[Problem requirements]: Identify the lines that contain the word "scene", then copy them.

[Data extract]:

┌────────

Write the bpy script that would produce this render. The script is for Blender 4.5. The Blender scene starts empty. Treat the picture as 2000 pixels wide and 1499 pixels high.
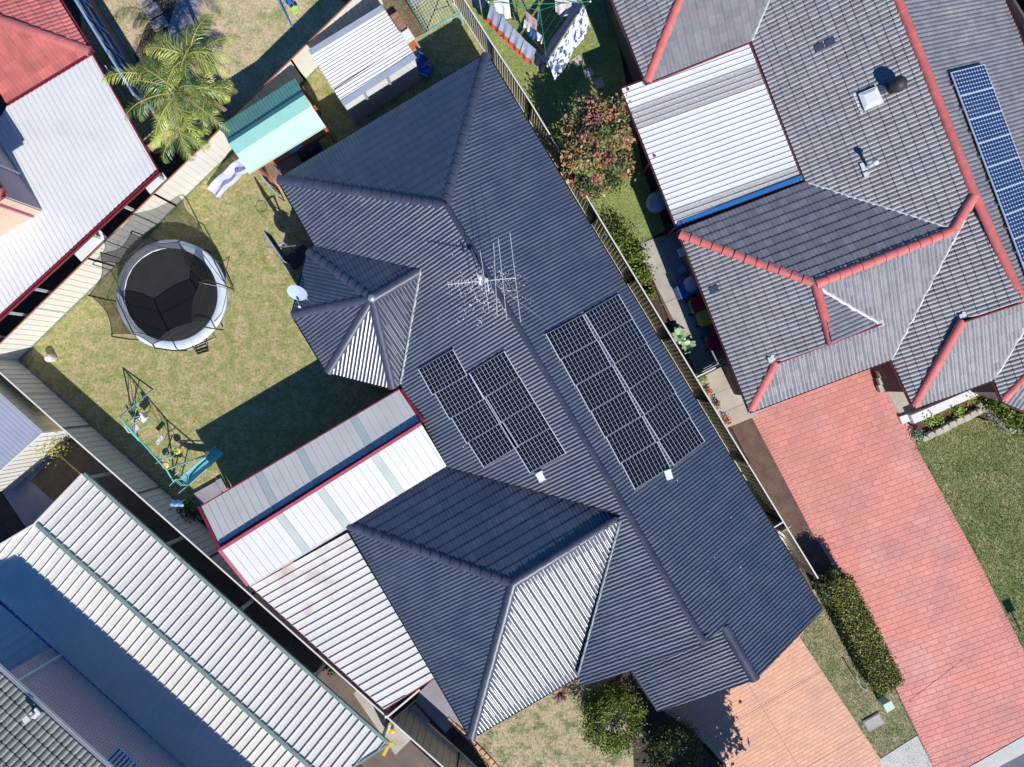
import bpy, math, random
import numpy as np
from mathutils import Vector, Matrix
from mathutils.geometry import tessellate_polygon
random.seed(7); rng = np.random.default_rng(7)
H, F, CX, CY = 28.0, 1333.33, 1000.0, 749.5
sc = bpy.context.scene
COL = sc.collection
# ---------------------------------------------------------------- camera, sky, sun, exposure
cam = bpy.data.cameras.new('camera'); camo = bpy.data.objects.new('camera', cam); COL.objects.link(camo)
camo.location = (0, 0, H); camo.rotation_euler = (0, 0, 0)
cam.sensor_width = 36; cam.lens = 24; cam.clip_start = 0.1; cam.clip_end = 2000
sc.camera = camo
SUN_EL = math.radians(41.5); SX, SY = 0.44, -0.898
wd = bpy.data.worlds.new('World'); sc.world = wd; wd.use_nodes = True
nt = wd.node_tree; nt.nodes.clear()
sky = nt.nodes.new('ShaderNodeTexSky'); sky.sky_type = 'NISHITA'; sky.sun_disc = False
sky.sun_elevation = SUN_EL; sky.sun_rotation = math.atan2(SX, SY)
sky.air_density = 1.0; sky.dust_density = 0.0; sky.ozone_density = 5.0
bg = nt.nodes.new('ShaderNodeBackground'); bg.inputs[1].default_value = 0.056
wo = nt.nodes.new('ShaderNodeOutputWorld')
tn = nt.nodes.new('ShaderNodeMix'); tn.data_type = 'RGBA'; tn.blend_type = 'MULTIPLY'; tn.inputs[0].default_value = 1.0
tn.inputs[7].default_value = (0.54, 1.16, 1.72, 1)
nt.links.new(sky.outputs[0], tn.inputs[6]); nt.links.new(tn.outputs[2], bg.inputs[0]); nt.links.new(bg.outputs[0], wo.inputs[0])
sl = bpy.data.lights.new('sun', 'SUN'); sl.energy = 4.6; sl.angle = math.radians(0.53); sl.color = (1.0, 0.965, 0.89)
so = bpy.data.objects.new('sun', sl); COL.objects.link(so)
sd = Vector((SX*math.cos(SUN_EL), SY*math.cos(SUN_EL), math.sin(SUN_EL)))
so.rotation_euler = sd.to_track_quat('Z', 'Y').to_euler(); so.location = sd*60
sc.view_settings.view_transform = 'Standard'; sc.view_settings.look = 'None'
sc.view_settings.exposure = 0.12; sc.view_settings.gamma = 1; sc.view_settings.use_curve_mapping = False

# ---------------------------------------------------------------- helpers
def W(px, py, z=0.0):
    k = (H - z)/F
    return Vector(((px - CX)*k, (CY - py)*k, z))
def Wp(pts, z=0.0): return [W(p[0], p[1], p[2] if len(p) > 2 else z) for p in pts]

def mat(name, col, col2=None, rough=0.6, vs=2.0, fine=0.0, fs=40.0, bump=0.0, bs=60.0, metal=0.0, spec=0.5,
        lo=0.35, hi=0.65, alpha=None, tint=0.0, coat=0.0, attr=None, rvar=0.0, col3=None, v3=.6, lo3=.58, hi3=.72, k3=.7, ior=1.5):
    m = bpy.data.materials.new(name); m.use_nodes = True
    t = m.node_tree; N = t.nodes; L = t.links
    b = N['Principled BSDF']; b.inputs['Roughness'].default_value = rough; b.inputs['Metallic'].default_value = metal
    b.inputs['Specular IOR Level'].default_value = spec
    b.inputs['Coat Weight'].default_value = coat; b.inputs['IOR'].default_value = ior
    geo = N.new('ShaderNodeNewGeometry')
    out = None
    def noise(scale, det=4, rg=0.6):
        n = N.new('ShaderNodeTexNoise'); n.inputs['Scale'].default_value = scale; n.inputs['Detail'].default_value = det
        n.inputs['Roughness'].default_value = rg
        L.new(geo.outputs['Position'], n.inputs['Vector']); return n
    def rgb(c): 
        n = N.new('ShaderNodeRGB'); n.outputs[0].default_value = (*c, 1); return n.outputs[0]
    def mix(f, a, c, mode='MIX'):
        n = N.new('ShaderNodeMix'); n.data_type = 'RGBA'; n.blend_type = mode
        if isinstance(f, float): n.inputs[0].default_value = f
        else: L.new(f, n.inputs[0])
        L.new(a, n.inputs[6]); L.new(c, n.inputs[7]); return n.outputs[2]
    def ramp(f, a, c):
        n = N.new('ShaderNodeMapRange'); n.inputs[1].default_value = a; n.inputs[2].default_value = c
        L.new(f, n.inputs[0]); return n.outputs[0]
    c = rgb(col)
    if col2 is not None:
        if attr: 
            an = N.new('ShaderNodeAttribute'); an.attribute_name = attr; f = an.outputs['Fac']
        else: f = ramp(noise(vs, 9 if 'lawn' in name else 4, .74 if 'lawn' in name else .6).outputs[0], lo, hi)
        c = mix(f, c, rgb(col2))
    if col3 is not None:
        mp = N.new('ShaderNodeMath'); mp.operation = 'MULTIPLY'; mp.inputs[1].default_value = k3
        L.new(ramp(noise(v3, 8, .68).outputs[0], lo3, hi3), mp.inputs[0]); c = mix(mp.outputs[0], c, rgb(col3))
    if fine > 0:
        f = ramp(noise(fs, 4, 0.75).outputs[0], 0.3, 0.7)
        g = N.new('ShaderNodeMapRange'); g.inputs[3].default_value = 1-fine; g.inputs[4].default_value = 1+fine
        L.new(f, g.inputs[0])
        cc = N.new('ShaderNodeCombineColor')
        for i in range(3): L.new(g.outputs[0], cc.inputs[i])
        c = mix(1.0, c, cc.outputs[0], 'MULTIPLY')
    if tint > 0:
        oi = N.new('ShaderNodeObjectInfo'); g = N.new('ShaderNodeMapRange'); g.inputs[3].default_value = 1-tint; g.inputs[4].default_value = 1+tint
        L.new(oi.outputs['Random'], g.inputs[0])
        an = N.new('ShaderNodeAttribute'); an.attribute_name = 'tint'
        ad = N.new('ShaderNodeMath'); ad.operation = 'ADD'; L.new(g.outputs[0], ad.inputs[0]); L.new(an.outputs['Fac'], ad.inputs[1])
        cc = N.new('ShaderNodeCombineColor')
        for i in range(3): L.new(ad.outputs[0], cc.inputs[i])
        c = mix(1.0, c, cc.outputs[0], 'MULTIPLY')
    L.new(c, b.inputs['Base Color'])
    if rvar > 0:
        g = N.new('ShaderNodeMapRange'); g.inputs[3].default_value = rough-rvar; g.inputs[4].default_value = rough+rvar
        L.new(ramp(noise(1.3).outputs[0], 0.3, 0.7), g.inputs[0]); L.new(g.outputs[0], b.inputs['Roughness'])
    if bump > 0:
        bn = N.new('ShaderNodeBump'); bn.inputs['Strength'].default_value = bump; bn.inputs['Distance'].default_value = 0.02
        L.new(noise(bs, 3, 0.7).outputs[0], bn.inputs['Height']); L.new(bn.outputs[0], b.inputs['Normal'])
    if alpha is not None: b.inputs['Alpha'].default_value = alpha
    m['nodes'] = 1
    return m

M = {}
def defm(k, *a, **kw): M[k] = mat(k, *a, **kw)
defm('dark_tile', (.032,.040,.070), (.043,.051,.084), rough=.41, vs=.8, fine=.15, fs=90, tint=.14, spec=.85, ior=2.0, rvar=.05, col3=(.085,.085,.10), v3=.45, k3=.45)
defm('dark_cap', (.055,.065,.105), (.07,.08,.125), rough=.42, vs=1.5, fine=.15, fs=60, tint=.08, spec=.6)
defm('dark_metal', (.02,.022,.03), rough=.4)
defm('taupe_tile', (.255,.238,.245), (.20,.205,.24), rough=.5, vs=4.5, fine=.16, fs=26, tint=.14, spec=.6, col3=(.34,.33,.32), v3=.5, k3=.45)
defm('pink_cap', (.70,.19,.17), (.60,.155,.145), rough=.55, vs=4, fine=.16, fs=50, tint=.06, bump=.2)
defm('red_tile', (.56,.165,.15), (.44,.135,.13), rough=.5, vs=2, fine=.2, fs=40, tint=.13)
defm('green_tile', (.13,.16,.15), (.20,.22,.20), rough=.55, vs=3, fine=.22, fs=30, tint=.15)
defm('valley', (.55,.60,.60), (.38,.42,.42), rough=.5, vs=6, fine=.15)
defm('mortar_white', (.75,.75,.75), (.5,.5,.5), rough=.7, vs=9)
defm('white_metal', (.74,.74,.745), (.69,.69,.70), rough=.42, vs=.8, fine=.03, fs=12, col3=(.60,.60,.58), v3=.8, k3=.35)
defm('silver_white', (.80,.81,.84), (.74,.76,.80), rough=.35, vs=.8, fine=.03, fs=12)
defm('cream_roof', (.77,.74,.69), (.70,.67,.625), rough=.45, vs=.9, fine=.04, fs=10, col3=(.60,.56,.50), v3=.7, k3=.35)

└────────

[The solution]:
Write the bpy script that would produce this render. The script is for Blender 4.5. The Blender scene starts empty. Treat the picture as 2000 pixels wide and 1499 pixels high.
sc = bpy.context.scene